Esta gente é tão irresponsável que conseguiram, em apenas seis meses, sem qualquer vergonha ou juízo, rebentar quase totalmente com uma parte significativa das estruturas democráticas, com maior impacto no poder judicial, e já têm planos, aparentemente escondidos, para implementar uma “Justiça mais próxima da população”, típica de regimes autoritários, com os seus próprios juízes, procuradores da república, tribunais e, até, militantes de bairros ou de distritos como oficiais de justiça.

É para isto que foram para o poder e não fazem questão nenhuma em disfarçar o seu recalcamento, azedume ou desejo de desforra.

E é exatamente aí que, o Pinto da Costa, embora tenha acertado no diagnóstico, tendo em conta a sua declaração após a realização do recente Conselho de Estado, errou, todavia, na receita proposta para a resolução do problema.

Definitivamente, tendo em conta a amplitude dos interesses em presença, bem como a mediocridade, irresponsabilidade e incultura que grassa nos contextos partidários, incluído no seu próprio partido, seria uma ingenuidade propor, neste momento, o “diálogo e concertação” entre os atores políticos, para resolver os problemas que existem no país.

Eu compreendo a ideia e objetivos do Pinto da Costa mas tal proposta encerra ingenuidade porque se, no interior dos próprios partidos políticos, neste momento, as pessoas não se entendem e, até, andam às turras, por causa de lugares no governo central, nas embaixadas, nos órgãos de administração pública e de empresas estatais, etc., como é que se irão sentar numa mesa, com outros partidos políticos, para debater, de forma séria, os mecanismos para a resolução dos problemas do país?

Se o Jorge Bom Jesus, por exemplo, não tem força nem habilidade política para enfrentar, resistir e repelir os ataques que vêm do interior do seu próprio partido que o transformam numa espécie de múmia, perante predadores distintos, como é que ele estará em condições de mobilizar contributos, em associação dialogante com outros partidos políticos, sendo que alguns dos referidos contributos  poderão colocar em causa os interesses dos seus mais inflexíveis camaradas, para mudar a nossa realidade política, económica e social momentânea?

Se ele não tem autoridade, sequer, para remodelar o governo ou mexer no lugar de um Diretor de uma empresa estatal, como foi publicamente referenciado, recentemente, ele vai negociar o quê, com os líderes de outros partidos políticos, para mudar o rumo do país?

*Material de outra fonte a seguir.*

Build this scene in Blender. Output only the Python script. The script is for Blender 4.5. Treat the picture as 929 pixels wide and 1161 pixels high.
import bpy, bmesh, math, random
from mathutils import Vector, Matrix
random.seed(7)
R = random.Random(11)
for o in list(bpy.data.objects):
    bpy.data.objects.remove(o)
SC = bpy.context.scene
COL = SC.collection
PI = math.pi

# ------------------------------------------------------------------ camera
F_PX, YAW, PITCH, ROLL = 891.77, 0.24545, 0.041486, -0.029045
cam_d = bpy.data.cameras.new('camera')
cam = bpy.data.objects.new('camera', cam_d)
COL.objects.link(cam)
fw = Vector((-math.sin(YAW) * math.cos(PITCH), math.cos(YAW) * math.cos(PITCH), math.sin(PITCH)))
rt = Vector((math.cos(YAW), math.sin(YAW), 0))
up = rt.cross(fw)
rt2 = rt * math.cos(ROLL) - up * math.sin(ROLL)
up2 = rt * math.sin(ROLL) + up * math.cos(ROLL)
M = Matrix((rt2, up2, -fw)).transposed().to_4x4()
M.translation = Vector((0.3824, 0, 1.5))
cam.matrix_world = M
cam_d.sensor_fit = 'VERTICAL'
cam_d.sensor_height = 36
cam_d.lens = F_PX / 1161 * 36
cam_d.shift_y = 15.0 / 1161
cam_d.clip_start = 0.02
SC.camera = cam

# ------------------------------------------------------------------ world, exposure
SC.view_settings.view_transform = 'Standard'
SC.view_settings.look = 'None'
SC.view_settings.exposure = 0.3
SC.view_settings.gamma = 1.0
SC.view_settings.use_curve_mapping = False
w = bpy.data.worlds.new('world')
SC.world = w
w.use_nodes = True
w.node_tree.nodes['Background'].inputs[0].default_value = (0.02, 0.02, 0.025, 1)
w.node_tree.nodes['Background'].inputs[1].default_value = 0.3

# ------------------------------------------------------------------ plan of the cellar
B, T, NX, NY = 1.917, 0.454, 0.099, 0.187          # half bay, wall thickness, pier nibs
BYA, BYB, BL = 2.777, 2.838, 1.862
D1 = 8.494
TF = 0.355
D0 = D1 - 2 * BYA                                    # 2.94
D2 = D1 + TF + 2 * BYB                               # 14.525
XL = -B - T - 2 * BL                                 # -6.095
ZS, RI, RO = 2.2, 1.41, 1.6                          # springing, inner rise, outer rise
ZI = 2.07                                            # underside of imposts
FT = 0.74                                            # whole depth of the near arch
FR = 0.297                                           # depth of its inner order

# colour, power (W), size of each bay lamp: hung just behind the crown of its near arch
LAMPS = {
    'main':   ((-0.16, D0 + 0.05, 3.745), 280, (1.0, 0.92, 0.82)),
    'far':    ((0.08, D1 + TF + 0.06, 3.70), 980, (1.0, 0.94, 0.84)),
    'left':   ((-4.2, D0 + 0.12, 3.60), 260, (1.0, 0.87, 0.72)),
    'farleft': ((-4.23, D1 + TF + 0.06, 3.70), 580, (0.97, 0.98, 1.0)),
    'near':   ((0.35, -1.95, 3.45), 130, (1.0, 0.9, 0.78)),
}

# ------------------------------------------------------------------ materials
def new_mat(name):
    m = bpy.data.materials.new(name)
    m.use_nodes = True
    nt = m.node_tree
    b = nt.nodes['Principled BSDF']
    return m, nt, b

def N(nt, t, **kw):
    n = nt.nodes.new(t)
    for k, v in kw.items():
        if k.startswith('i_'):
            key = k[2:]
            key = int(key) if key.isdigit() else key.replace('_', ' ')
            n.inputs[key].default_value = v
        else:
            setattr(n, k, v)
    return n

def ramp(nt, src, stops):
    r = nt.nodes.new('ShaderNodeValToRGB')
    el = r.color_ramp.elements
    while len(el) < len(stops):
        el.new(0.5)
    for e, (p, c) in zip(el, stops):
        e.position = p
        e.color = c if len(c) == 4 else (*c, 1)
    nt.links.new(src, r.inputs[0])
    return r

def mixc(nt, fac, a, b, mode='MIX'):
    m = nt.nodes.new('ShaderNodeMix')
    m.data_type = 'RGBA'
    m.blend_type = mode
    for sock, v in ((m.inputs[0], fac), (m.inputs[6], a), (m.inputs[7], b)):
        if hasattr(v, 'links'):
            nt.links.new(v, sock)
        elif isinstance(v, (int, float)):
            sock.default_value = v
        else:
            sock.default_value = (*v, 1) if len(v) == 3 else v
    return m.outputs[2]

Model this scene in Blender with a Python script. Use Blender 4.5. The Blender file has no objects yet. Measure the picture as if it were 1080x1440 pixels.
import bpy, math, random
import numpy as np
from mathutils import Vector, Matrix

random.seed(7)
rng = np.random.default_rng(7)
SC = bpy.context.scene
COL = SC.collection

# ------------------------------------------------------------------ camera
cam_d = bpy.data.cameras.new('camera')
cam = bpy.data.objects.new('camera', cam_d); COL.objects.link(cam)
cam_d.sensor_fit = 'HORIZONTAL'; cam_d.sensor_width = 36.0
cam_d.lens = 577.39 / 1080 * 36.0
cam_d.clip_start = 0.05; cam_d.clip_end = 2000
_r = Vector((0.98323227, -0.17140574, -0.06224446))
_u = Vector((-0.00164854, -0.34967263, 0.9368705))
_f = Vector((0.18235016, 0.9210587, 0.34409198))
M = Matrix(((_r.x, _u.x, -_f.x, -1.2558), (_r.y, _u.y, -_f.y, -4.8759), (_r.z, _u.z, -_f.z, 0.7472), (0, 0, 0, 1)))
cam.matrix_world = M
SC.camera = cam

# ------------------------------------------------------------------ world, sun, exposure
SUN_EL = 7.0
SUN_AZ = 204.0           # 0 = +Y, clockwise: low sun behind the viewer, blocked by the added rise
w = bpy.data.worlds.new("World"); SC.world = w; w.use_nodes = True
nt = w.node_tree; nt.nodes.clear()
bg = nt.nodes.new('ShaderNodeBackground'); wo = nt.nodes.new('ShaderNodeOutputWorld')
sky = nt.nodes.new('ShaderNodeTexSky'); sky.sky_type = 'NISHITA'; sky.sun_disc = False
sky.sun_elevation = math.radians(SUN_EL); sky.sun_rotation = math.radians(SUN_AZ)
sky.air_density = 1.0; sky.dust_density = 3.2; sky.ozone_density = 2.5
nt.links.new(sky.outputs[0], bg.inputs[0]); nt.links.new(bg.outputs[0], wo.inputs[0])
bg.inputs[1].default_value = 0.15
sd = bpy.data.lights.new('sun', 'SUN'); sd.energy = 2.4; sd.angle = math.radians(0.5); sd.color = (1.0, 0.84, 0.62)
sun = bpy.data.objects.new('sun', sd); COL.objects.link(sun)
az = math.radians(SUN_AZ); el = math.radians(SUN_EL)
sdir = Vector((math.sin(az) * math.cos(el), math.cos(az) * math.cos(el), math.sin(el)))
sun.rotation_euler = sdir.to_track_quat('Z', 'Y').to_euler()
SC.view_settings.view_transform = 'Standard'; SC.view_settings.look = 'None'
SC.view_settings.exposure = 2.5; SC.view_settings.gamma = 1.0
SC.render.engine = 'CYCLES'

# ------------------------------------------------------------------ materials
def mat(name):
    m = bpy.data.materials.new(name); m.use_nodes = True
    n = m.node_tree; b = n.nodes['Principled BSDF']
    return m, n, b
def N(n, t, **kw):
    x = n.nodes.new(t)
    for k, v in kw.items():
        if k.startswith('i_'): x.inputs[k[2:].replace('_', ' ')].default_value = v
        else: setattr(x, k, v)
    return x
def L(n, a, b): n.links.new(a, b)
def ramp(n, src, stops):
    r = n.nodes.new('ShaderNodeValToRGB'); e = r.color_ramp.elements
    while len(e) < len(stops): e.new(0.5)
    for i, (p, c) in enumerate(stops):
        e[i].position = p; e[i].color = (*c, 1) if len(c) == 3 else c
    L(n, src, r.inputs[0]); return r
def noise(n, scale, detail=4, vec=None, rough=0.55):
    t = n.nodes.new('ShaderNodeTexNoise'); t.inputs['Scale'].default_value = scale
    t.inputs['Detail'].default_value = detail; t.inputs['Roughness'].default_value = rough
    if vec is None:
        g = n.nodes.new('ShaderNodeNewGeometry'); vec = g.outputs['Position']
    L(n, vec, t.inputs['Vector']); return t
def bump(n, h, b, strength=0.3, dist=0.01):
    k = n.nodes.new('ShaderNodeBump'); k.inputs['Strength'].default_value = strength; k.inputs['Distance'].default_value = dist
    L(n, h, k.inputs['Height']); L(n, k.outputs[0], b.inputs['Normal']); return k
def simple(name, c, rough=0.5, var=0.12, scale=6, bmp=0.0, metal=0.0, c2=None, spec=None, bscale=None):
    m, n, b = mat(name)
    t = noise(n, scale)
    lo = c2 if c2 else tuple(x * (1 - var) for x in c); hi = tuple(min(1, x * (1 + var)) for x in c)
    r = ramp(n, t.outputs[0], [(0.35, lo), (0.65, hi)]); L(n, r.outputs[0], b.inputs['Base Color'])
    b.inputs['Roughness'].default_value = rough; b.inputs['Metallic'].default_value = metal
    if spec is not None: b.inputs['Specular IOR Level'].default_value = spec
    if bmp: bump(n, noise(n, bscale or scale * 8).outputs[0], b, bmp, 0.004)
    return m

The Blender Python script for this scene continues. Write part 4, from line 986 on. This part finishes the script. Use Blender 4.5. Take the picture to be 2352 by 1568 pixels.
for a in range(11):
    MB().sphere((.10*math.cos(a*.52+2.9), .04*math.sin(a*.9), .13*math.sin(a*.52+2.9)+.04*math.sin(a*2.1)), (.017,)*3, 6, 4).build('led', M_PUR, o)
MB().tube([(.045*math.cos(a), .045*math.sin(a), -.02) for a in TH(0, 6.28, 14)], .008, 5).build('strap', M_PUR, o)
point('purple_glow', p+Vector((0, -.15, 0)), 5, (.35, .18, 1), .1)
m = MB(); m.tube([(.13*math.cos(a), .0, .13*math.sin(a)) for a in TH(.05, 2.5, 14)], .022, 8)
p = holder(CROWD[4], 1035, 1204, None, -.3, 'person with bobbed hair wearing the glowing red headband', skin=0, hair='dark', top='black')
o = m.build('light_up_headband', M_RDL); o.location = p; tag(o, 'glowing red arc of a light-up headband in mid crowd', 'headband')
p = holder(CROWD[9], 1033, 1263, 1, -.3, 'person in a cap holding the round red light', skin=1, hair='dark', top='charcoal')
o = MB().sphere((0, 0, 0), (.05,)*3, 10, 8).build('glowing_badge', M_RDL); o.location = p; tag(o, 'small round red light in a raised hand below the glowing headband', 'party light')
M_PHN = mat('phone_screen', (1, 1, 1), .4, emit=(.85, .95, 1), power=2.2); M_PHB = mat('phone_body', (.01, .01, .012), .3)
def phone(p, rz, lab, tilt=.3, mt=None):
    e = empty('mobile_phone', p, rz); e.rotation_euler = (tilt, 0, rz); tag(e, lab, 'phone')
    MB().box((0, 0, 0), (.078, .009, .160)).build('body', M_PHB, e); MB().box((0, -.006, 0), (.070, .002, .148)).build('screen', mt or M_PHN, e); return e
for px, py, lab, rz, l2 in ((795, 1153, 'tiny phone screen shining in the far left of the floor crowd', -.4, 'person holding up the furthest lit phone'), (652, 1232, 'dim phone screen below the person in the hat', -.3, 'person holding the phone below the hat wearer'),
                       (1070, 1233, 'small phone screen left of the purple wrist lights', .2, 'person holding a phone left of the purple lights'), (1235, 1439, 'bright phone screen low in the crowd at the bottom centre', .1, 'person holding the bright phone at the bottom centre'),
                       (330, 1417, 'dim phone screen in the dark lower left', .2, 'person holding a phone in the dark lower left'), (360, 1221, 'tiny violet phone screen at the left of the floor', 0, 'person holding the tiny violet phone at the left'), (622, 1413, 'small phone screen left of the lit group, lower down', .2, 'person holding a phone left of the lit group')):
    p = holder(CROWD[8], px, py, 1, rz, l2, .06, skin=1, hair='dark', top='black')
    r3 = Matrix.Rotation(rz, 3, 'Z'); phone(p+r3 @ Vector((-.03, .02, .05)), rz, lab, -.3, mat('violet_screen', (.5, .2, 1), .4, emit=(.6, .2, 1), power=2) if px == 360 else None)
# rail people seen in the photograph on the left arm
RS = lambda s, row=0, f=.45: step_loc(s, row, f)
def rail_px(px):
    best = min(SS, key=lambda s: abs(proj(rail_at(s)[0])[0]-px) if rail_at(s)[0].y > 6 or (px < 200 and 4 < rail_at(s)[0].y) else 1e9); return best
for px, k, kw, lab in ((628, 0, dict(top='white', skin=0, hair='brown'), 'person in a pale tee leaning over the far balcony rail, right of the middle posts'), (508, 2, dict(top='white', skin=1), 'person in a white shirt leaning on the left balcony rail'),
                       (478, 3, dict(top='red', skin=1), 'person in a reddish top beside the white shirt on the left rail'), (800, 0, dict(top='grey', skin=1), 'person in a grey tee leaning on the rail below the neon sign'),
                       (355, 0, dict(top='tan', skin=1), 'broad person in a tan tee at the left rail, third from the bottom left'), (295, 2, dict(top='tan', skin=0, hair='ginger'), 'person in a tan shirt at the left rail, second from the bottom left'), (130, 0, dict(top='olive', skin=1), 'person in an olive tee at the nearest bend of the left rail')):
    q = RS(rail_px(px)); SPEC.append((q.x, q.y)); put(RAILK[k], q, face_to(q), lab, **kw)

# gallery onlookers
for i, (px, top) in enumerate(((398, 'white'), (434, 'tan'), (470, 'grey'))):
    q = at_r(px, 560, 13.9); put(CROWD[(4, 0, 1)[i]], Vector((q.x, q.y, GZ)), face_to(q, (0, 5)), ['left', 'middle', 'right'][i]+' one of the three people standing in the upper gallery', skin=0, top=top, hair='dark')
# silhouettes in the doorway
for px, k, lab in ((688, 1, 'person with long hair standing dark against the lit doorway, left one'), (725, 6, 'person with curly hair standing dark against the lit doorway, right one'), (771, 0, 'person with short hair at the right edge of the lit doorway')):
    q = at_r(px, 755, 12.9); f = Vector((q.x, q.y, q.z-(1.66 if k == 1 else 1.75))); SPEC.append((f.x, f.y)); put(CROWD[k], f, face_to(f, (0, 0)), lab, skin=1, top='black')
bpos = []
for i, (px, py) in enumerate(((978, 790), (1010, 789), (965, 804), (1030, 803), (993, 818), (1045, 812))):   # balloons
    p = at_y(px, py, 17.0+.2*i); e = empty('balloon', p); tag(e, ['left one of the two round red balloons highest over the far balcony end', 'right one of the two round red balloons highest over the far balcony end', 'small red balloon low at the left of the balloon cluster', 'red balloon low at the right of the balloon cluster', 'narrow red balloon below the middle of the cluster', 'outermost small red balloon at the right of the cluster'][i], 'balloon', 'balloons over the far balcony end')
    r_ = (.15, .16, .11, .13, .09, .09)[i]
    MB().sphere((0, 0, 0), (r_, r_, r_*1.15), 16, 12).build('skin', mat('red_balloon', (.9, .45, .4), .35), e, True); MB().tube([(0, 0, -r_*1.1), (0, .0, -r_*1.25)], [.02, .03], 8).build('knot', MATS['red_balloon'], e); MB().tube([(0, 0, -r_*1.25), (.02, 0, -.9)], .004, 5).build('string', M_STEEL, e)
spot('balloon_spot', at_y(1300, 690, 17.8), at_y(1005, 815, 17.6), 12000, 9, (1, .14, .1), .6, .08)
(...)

Se o governo que ele dirige é uma espécie de pequenos quintais, cada um dos quais com o seu próprio dono, que estão sob coordenação de interesses de grupo específicos, como sejam os lobbies de arroz do Japão, da cerveja, do petróleo, etc., e não dão cavaco a ninguém, como é que ele pode responder, com autoridade, pela coordenação do referido governo?

É óbvio que eu compreendo as sugestões do Pinto da Costa e, até, acho-as desejáveis mas, sejamos francos, isto não vai lá com esta receita, tendo em conta a realidade prevalecente no nosso sistema político-partidário.

E, até, tenho imensas dificuldades em compreender, como é que um partido, como o MLSTP, passa a vida a dizer-nos, às segundas, quartas e sextas-feiras, que quer combater a corrupção no país e, às terças e quintas-feiras, congemina planos para rebentar com a organização do nosso sistema Judiciário em prol da manutenção dos interesses da sua clientela partidária. Que corrupção é que o MLSTP quer combater?

Se o poder, em termos simplistas, pode ser entendido como um conjunto de meios que permitem alcançar determinados efeitos desejados, como é que o MLSTP quererá combater a corrupção no país, de acordo com as  palavras do senhor primeiro-ministro, reiteradamente expressas, simultaneamente esfrangalhando o sistema judiciário?

É este o dilema que o MLSTP tem de explicar, pelo menos às pessoas minimamente esclarecidas, porque a militância menos esclarecida e que age como rebanhos de carneiros não precisa, com certeza, desta explicação. Gostava de conhecer pelo menos um empresário estrangeiro lúcido que estaria disposto a investir o seu capital num país onde os governantes tratam a justiça desta forma.

Albert Camus já dizia que “a liberdade absoluta mete a justiça a ridículo. A justiça absoluta nega a liberdade. Para serem fecundas, as duas noções devem descobrir os seus limites uma dentro da outra”.

Temo que o MLSTP se assumindo como o grande restaurador da liberdade no país esteja, no entanto, a preparar-se, empenhadamente, para nos tirar a Justiça. Só que a liberdade sem justiça pode significar, pura e simplesmente, um exercício de governação preocupado somente com a defesa dos interesses da sua clientela militante. Não há “diálogo e concertação” nenhuma que resolve este problema! O que é preciso é luta e revitalização da sociedade civil. Neste âmbito, o Pinto da Costa já tem toda a razão. A liberdade e a Justiça não se negoceia!!!